OBJECTIVE:
Return exactly, please, the lines that run from the line with "Build this scene" to the line with "from mathutils import Vector, Matrix", ends included, and omit all pictures.

[Records excerpted from a collection]
────────────────
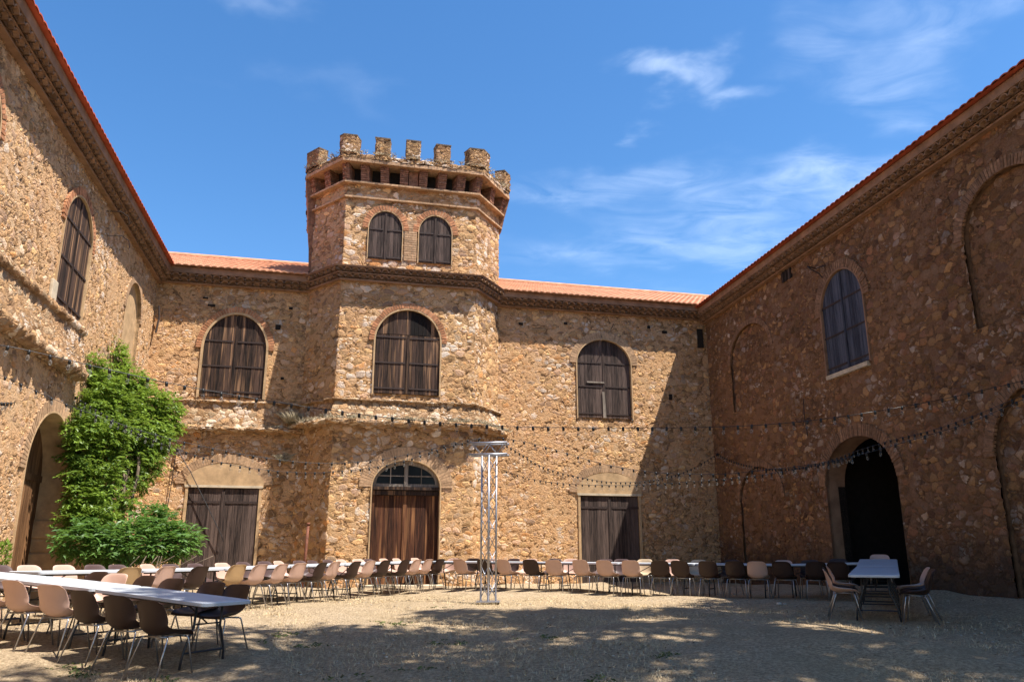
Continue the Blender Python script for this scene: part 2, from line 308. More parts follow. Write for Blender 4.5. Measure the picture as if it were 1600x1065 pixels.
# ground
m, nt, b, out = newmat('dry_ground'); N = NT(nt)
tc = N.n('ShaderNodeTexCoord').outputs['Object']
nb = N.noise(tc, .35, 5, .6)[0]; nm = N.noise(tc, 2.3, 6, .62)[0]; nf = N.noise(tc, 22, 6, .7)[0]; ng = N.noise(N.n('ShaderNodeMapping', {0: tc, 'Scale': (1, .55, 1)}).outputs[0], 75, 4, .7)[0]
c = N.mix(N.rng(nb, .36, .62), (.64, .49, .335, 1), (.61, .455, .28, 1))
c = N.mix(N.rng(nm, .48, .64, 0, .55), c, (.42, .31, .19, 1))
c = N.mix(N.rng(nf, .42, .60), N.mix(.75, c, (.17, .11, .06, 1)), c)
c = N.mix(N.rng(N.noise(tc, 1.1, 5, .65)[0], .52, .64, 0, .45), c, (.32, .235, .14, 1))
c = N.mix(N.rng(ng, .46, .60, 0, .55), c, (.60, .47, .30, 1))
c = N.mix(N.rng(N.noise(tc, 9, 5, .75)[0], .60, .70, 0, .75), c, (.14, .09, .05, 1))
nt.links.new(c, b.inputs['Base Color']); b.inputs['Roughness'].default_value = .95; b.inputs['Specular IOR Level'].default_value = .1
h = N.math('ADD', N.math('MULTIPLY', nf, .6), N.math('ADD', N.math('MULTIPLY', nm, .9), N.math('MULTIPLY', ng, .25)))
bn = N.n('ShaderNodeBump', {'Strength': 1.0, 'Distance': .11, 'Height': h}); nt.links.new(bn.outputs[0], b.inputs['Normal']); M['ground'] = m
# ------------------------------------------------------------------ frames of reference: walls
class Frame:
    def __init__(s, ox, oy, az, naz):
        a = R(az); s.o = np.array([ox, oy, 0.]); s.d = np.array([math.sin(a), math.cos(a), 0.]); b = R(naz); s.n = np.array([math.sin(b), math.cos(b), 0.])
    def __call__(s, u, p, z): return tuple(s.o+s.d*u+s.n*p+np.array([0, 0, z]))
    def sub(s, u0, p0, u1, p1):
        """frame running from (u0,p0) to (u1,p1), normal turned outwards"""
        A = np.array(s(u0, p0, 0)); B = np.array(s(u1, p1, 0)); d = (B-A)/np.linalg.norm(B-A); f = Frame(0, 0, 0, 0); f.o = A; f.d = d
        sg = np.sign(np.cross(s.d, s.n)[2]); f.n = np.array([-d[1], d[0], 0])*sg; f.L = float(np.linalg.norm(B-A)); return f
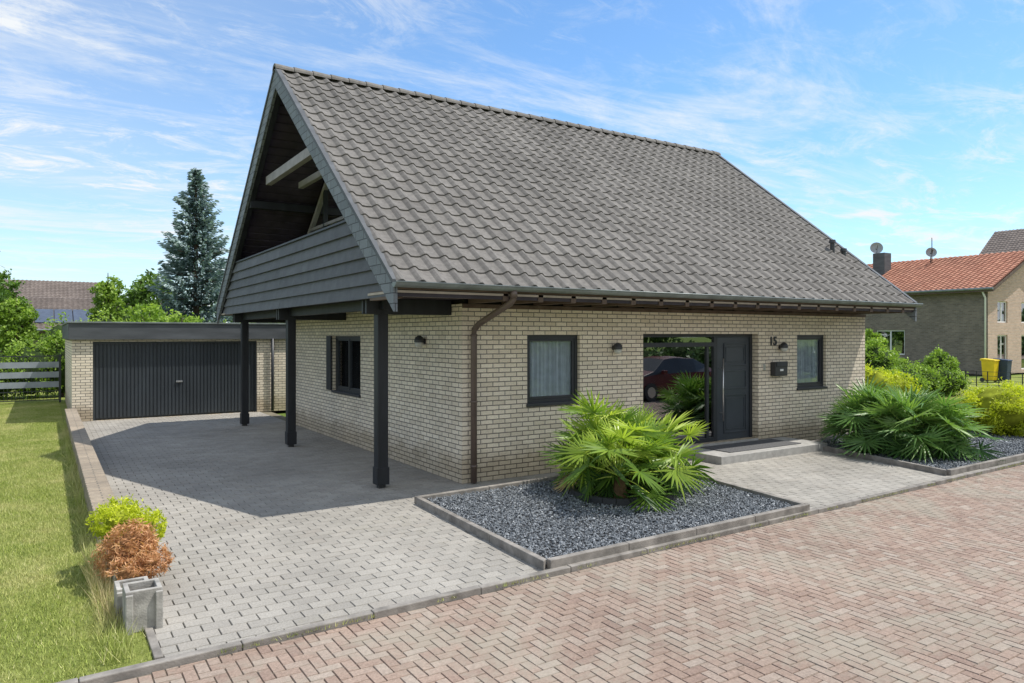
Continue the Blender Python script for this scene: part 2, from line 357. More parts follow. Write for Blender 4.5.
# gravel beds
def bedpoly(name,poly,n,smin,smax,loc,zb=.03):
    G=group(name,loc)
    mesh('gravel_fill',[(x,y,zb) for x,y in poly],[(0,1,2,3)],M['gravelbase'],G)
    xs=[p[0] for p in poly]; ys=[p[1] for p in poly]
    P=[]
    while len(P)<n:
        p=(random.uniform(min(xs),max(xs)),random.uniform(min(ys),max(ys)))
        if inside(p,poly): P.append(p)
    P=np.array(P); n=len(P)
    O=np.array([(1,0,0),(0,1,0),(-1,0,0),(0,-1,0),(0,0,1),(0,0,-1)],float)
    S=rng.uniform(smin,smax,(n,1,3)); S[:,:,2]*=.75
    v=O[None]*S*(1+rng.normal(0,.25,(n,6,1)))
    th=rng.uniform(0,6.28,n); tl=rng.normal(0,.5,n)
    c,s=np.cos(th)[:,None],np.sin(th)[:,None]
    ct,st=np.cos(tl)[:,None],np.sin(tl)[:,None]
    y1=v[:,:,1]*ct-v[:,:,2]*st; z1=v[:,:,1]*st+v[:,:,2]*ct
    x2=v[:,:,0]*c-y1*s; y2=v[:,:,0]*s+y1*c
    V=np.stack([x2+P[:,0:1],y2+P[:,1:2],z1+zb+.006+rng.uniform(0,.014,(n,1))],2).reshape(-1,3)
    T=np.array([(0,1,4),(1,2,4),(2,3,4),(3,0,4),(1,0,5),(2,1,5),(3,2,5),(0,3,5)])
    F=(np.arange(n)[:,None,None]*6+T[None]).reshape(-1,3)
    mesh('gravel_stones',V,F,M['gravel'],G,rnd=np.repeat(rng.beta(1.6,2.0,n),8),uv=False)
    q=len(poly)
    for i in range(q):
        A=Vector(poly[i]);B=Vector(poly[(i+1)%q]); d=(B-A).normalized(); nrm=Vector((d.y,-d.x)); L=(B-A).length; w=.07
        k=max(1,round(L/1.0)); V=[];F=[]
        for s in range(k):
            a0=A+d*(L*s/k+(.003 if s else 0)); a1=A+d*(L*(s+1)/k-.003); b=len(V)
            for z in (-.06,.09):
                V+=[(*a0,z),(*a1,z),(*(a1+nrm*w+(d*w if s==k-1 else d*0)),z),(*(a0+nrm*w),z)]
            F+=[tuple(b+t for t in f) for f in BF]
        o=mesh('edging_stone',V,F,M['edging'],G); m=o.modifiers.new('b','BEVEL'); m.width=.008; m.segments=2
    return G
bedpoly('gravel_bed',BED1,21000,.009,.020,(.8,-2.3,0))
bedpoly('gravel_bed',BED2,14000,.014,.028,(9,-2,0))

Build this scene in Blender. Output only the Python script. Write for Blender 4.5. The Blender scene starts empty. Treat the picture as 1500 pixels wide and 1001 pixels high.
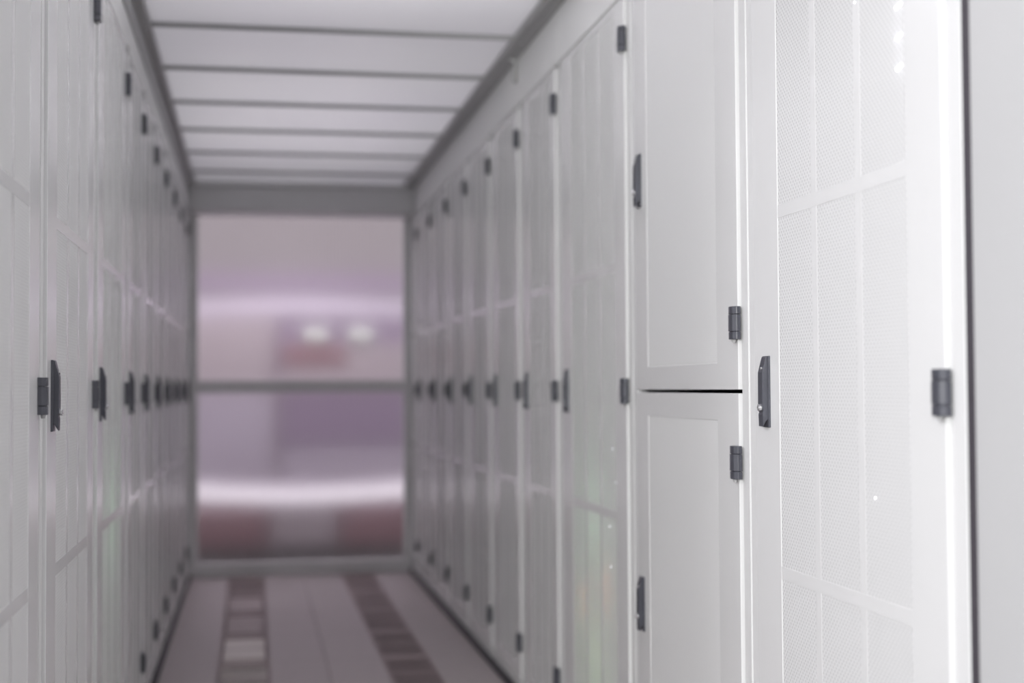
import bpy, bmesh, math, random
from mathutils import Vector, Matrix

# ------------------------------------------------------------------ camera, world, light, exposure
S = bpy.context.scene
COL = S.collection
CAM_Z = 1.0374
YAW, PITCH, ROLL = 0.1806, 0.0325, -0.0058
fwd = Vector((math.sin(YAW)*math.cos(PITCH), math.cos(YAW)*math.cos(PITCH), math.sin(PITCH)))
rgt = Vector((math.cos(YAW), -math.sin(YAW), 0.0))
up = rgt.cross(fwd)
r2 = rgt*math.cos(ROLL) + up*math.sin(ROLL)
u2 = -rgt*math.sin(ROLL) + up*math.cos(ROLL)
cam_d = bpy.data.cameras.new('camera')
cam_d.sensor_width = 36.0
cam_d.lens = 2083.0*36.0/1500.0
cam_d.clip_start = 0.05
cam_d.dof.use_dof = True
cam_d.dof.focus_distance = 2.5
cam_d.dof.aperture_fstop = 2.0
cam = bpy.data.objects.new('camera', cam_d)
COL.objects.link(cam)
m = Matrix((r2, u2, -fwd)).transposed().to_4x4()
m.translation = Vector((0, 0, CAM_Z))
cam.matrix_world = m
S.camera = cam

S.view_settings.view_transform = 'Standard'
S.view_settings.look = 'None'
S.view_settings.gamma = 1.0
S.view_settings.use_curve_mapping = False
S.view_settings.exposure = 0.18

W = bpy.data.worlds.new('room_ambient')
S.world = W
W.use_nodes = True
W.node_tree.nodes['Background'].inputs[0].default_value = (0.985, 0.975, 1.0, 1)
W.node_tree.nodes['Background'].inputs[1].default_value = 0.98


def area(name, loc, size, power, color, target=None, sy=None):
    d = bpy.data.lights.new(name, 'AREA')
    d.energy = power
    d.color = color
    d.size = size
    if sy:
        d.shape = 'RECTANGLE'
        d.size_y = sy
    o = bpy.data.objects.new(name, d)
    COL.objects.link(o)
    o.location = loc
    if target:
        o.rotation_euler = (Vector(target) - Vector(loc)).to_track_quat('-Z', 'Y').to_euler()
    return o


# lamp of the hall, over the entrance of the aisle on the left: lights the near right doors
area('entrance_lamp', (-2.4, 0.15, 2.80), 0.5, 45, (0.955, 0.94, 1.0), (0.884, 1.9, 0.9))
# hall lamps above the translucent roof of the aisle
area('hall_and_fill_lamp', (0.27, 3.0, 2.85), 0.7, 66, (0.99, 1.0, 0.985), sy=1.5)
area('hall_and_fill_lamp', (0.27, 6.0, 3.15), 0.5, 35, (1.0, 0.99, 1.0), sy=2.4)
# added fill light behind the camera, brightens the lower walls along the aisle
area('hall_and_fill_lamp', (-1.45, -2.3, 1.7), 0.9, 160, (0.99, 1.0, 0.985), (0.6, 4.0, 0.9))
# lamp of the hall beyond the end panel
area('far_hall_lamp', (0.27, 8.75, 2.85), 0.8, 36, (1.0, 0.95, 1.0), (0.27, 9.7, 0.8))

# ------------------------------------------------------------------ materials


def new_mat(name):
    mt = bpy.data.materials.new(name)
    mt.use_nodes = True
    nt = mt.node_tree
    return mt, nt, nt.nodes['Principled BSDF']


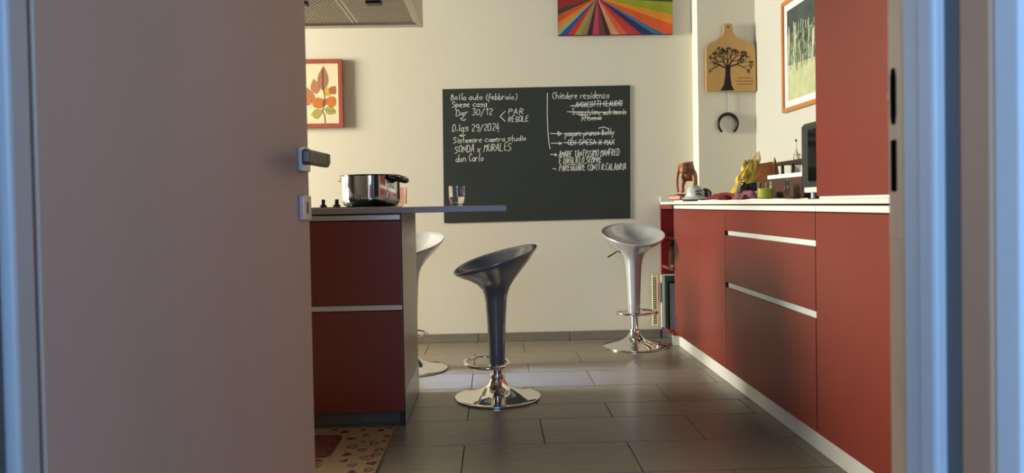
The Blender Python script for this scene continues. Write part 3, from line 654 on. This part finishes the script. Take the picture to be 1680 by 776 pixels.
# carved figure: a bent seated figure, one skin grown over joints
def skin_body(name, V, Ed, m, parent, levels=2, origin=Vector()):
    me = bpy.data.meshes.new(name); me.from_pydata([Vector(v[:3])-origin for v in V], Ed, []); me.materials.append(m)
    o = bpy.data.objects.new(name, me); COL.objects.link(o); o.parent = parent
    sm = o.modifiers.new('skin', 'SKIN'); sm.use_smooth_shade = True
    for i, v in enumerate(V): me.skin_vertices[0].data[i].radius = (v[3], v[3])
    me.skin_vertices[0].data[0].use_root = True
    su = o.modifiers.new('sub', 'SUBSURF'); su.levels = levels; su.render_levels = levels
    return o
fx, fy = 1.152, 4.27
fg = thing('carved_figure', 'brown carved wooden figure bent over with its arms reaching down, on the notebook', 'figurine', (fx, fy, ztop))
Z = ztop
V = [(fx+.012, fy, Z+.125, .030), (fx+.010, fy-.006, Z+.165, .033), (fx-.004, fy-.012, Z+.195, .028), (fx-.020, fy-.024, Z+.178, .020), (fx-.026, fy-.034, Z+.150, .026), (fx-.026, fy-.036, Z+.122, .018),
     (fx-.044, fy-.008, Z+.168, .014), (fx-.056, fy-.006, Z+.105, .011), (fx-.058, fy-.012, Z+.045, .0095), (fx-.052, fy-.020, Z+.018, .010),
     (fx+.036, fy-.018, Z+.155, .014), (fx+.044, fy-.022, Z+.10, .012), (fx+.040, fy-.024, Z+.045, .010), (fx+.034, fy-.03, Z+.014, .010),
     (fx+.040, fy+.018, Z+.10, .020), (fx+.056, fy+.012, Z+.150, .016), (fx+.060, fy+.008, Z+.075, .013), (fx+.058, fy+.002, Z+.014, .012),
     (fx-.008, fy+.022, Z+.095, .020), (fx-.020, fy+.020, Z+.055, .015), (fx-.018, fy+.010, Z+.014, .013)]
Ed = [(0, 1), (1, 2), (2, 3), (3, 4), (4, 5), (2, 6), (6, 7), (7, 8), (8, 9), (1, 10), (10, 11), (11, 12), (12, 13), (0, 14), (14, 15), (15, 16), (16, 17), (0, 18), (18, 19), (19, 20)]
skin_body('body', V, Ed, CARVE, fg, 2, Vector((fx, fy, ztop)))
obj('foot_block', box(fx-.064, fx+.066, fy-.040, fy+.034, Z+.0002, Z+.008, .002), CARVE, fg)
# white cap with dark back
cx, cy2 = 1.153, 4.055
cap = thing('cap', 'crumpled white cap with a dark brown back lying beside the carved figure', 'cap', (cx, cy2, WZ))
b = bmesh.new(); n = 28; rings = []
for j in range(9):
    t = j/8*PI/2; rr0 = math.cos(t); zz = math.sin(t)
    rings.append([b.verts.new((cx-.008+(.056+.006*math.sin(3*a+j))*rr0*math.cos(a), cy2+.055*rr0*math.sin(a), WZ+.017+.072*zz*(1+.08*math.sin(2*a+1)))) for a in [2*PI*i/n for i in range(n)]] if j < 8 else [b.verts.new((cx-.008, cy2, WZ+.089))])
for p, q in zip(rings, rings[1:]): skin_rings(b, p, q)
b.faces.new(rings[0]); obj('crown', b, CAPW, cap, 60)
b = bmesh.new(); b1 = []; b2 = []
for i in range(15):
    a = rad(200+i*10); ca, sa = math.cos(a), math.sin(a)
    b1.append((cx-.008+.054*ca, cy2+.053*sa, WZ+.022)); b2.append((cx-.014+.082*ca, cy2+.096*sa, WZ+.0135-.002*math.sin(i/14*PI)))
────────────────
RIGHT ANSWER:
Build this scene in Blender. Output only the Python script. Write for Blender 4.5. The Blender scene starts empty. Treat the picture as 1500 pixels wide and 1001 pixels high.
import bpy, bmesh, math, random
from mathutils import Vector, Matrix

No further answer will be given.